Reproduce each line from the first in the data through the line that contains "ORD.append(_T[k]); ORD += [_TT[k]" exactly; give nothing else.

--- Start SOURCE MATERIAL ---

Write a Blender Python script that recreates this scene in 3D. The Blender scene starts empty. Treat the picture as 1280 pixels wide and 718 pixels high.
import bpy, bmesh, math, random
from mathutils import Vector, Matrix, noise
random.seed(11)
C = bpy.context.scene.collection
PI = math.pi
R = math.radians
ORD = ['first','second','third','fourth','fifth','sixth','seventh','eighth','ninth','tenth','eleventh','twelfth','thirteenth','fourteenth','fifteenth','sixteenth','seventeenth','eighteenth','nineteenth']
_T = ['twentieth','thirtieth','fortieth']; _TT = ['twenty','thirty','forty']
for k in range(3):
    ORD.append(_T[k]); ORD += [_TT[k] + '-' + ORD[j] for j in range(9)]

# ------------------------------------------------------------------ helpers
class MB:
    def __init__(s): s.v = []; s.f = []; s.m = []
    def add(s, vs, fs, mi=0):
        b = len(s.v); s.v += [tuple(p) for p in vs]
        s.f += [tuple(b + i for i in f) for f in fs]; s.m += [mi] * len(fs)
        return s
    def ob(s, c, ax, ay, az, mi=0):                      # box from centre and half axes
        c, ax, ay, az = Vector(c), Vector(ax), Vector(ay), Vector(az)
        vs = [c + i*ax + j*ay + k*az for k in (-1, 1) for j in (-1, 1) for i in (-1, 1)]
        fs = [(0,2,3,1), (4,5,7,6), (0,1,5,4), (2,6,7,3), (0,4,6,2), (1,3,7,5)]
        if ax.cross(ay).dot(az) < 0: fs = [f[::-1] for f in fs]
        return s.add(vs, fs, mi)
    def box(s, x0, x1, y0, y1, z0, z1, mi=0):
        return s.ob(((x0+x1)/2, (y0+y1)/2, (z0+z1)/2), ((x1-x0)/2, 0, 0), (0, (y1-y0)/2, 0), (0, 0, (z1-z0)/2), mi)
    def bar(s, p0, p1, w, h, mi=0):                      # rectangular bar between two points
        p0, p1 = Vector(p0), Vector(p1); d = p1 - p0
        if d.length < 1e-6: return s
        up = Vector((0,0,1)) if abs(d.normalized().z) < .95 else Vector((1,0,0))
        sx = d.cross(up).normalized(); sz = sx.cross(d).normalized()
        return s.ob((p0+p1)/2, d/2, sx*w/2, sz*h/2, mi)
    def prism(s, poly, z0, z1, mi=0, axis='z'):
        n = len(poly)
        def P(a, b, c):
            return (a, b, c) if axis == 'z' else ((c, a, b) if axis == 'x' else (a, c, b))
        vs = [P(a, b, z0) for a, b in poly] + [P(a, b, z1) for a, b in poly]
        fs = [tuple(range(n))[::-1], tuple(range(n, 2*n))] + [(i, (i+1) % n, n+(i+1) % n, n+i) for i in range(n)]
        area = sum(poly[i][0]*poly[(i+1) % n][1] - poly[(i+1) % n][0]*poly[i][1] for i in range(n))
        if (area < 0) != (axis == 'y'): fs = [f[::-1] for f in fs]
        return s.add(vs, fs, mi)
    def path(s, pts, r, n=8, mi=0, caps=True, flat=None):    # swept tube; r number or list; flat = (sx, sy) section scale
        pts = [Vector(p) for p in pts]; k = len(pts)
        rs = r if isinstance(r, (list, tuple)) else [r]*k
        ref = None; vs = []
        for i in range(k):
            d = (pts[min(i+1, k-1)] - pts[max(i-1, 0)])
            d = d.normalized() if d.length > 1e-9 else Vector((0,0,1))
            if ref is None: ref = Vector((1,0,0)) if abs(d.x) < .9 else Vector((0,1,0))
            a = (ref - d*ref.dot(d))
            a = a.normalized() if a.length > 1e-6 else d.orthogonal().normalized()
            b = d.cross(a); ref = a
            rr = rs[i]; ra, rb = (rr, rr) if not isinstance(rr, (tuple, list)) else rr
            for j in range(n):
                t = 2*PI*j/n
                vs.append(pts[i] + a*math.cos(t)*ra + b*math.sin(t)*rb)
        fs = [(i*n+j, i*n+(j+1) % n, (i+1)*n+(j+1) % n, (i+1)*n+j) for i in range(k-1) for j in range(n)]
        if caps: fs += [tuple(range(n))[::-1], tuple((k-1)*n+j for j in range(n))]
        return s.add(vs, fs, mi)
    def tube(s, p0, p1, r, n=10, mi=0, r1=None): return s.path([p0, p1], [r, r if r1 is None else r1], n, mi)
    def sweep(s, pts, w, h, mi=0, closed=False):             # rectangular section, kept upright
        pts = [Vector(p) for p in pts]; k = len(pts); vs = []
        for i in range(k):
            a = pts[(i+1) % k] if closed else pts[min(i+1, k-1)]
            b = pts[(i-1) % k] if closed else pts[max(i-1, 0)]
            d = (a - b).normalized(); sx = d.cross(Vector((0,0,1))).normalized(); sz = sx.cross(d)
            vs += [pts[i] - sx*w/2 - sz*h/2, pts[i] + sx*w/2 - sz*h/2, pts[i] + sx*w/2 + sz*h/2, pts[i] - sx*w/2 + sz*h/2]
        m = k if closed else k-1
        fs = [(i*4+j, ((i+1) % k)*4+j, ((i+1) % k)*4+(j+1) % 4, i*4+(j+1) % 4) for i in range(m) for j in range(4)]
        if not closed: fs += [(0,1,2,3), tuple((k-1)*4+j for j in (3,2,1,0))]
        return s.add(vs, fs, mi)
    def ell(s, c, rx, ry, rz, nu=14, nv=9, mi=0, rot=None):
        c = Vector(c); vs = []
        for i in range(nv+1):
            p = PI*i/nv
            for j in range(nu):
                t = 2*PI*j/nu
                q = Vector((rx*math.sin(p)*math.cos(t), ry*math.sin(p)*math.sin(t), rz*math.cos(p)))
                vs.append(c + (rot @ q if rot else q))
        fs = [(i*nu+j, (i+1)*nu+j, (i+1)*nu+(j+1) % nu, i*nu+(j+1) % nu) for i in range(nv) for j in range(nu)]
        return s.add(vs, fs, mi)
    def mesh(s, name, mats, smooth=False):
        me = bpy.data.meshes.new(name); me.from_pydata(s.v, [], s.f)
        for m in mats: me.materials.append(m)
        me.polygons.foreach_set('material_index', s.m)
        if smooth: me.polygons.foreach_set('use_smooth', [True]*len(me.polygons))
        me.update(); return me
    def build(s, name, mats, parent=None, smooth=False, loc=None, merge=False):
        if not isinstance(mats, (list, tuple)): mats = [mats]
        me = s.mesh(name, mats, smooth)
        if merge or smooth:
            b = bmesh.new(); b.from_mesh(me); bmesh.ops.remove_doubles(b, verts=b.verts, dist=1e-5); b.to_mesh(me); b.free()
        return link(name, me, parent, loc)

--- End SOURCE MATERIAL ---

§ THE RESPONSE
Write a Blender Python script that recreates this scene in 3D. The Blender scene starts empty. Treat the picture as 1280 pixels wide and 718 pixels high.
import bpy, bmesh, math, random
from mathutils import Vector, Matrix, noise
random.seed(11)
C = bpy.context.scene.collection
PI = math.pi
R = math.radians
ORD = ['first','second','third','fourth','fifth','sixth','seventh','eighth','ninth','tenth','eleventh','twelfth','thirteenth','fourteenth','fifteenth','sixteenth','seventeenth','eighteenth','nineteenth']
_T = ['twentieth','thirtieth','fortieth']; _TT = ['twenty','thirty','forty']
for k in range(3):
    ORD.append(_T[k]); ORD += [_TT[k] + '-' + ORD[j] for j in range(9)]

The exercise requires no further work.